You’ve already directed some other things like Bukowski and you might be doing The Sound and the Fury.  Can you talk about the other things that you’ve directed that are coming in the future and what you’re thinking about beyond that?

FRANCO:  Those are actually all true.  I have a movie based on Cormac McCarthy called Child of God, and the plan is to premiere that at Venice Film Festival and then went to Toronto and the New York Film Festival.  I don’t read ... unfortunately, I can’t read reviews anymore, which troubles me, but I heard that we got very, very, very good reviews on As I Lay Dying and Child of God.  Bukowski is still being edited with film post production, we're hoping premiere that at the Sundance Film Festival.  It’s about Bukowski’s youth—three periods of his youth—when he’s about eight, when he’s about thirteen, and then around eighteen to twenty years old.  I just finished shooting Sound and the Fury in Mississippi; I’m now in Vancouver about ready to start acting with Seth Rogen and Evan Goldberg for The Interview, but I finished shooting Sound and the Fury a couple days ago.  I will start that editing process pretty soon. 

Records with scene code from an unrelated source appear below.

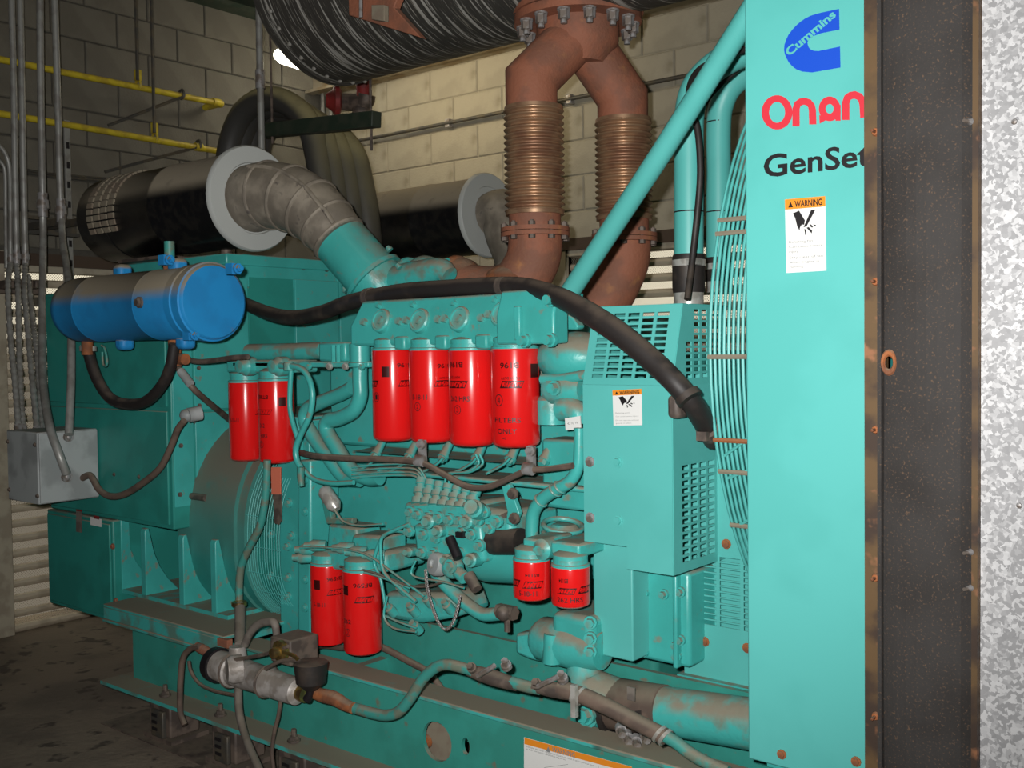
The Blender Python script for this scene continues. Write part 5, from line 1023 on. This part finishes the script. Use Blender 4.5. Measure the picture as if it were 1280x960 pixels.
for i, (a, c, hx_, bx_) in enumerate((((587, 838), (645, 856), ((597, 845), (618, 832)), (633, 832)), ((668, 858), (724, 868), ((672, 858), (697, 846)), (703, 848)))):
    vlv = hose('ball_valve', [a, ((a[0]*2+c[0])/3, (a[1]*2+c[1])/3), ((a[0]+c[0]*2)/3, (a[1]+c[1]*2)/3), c], [7.5, 10, 10, 8], 'browndirt', None, Y=1.84, parent=ch, n=8)
    P = pts(hx_, 1.8); b = MB(); b.tube([P[0], P[1]], [rp(P[0], 3.2)]*2, 8, False); b.out('valve_handle', M['bolt'], vlv)
    b = MB(); b.bolt(W(*bx_, 1.82), (.2, -.6, .8), .0095, .02); b.out('valve_bolt', M['bolt'], vlv)
    b = MB(); b.bolt(W(a[0]+3, a[1]-3, 1.82), (.2, -.8, .6), .009, .016); b.out('valve_bolt', M['browndirt'], vlv)
hose('teal_nipple', [(640, 853), (658, 858), (674, 861)], 7.5, 'hoseteal', None, Y=1.84, parent=ch, n=12)
hose('brown_hose', [(700, 861), (724, 868), (760, 884), (800, 905), (832, 921)], 10.5, 'brownhose', None, Y=1.84, parent=ch, n=16)
hose('teal_tail', [(828, 918), (845, 928), (862, 941), (885, 954), (910, 965)], 8, 'hoseteal', None, Y=1.84, parent=ch, n=14)
for a, ax in (((719, 867), (.9, 0, -.35)), ((725, 869), (.9, 0, -.35)), ((823, 916), (.8, 0, -.5)), ((830, 920), (.8, 0, -.5))):
    p = W(*a, 1.84); b = MB(); b.lathe(p, ax, [(0, rp(p, 11)), (0, rp(p, 12.2)), (.007, rp(p, 12.2)), (.007, rp(p, 11))], 20); b.out('band_clamp', M['steel'], ch)
b = MB(); b.cbox(W(718, 876, 1.8), (.012, .012, .07)); b.out('clamp_screw', M['steel'], ch)
hose('brown_drain_hose', [(470, 806), (486, 813), (510, 826), (535, 840), (548, 856), (556, 868)], 4.5, 'brownhose', 'brown hose slanting down behind the teal bend near the lower filters', Y=2.12)
hose('brown_supply_hose', [(362, 828, 1.9), (380, 812, 1.93), (405, 807), (430, 810), (470, 806)], 4, 'brownhose', 'brown hose passing behind the lower pair of filters', Y=2.12)

# ================================================================ LEFT WALL SERVICES
XP = -4.5
def conduit(path, r, label, X=XP, mt='conduit', name='conduit', cat='conduit', group=None, n=10, cps=()):
    t = None; P = [W(q[0], q[1], X=q[2] if len(q) > 2 else X) for q in path]; b = MB(); b.tube(P, rp(P[0], r), n)
    if not cps: return tag(b.out(name, M[mt], ang=60), label, cat, group)
    t = T(name, P[-1], label, cat, group); b.out('tube', M[mt], t, ang=60)
    for y_, rr, h in cps:
        q = min(smooth(P, 12), key=lambda p: abs(p.z-W(path[0][0], y_, X=X).z)); b = MB(); b.lathe(q, (0, 0, 1), [(-h, rp(q, rr)), (-h*.3, rp(q, rr*1.0)), (-h*.3, rp(q, rr*1.25)), (h*.4, rp(q, rr*1.25)), (h*.4, rp(q, rr)), (h, rp(q, rr))], 12); b.out('coupling', M['bolt'], t)
    return t
GV = 'vertical conduits on the left wall'
conduit([(-12, 176), (0, 183), (8, 195), (12, 214), (13, 260), (13, 330)], 2.8, 'thin conduit bending out of the left edge of the photo', cps=((322, 3.2, .02),), group=GV)
conduit([(-8, 196), (3, 205), (6.5, 220), (7, 270), (8, 335)], 2.4, 'thinnest conduit at the very left edge, behind the bent one', group=GV, X=-4.53)
conduit([(14, -15), (17, 100), (19, 220), (21, 330)], 4, 'second conduit from the left going straight up the wall', cps=((318, 4.4, .03),), group=GV)
conduit([(25, -15), (27.5, 110), (29.5, 230), (32, 330)], 4, 'conduit directly right of the second conduit, nearly touching it', cps=((318, 4.4, .03),), group=GV)
conduit([(50, -15), (51, 120), (53, 230), (54, 300), (53, 380, -4.1), (53, 450, -3.9), (55, 490, -3.75), (62, 533, -3.58), (74, 568, -3.51), (83, 592, -3.51)], 4.4, 'thick conduit with a coupling that bends down to the front of the grey box', cps=((258, 6, .05),), group=GV, X=-4.3)
conduit([(68, -15), (72, 120), (75, 230), (77, 275), (79, 305, -4.22), (85, 345, -4.0), (88.5, 390, -3.75), (89, 470, -3.6), (86, 543, -3.51)], 4.2, 'rightmost conduit, with a coupling, curving in front of the cabinet to the grey box', cps=((262, 5.6, .05),), group=GV, X=-4.3)
GF = 'ribbed flexible conduits above the grey box'
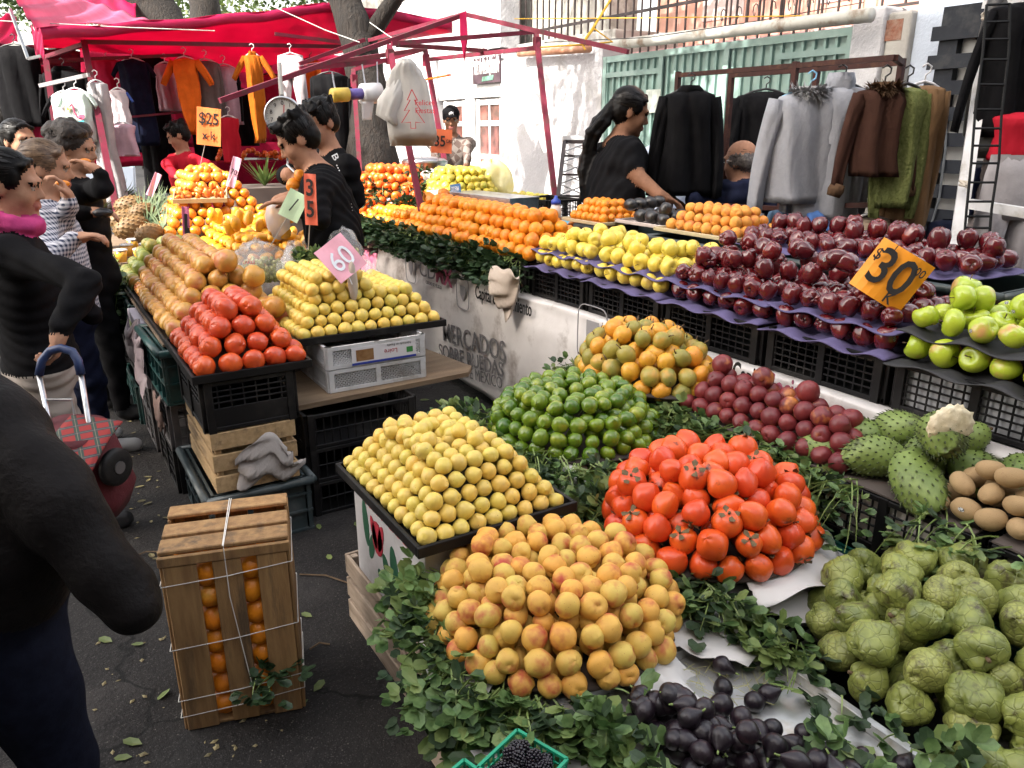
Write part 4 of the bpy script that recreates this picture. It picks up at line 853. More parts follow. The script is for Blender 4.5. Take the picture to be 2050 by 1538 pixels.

How are you trying to balance, as a filmmaker, acting gigs and directing?  Is there any sort of thing that you’re setting up for yourself in terms of acting and directing a certain amount each year?

FRANCO:  It’s not as if there's like a quota that I try to meet or anything like that but I do have—you kind of feel it out.  It’s like, I know that the people respond to what I do—maybe with Seth [Rogen]—people respond to it, people like it, people come out in big numbers.  But when I make a movie based on a Faulkner novel, it’s just not going to be the same kind of numbers.  If I make them in a certain way, I can make my investors money back and I can continue to make those movies too.  I also love doing the movies with Seth, just as an actor, and I get a lot of satisfaction out of that but I get a lot out of the other, too.  I guess you could say it’s a balancing act but I guess I’m in a fortunate position where it’s not like it’s one for them and one for me.  They’re both for me, they’re both very, very enjoyable but I also know that I do need to kind of balance certain things if I want to continue to be able to do all the things that I love.  I do kind of keep it in the back of my mind.  I have to go do the ones that lots of people love and then I can go and try the challenging ones that I know not as many people will love.  But if I make them in the right way, it’ll make the money back and I can continue to make them.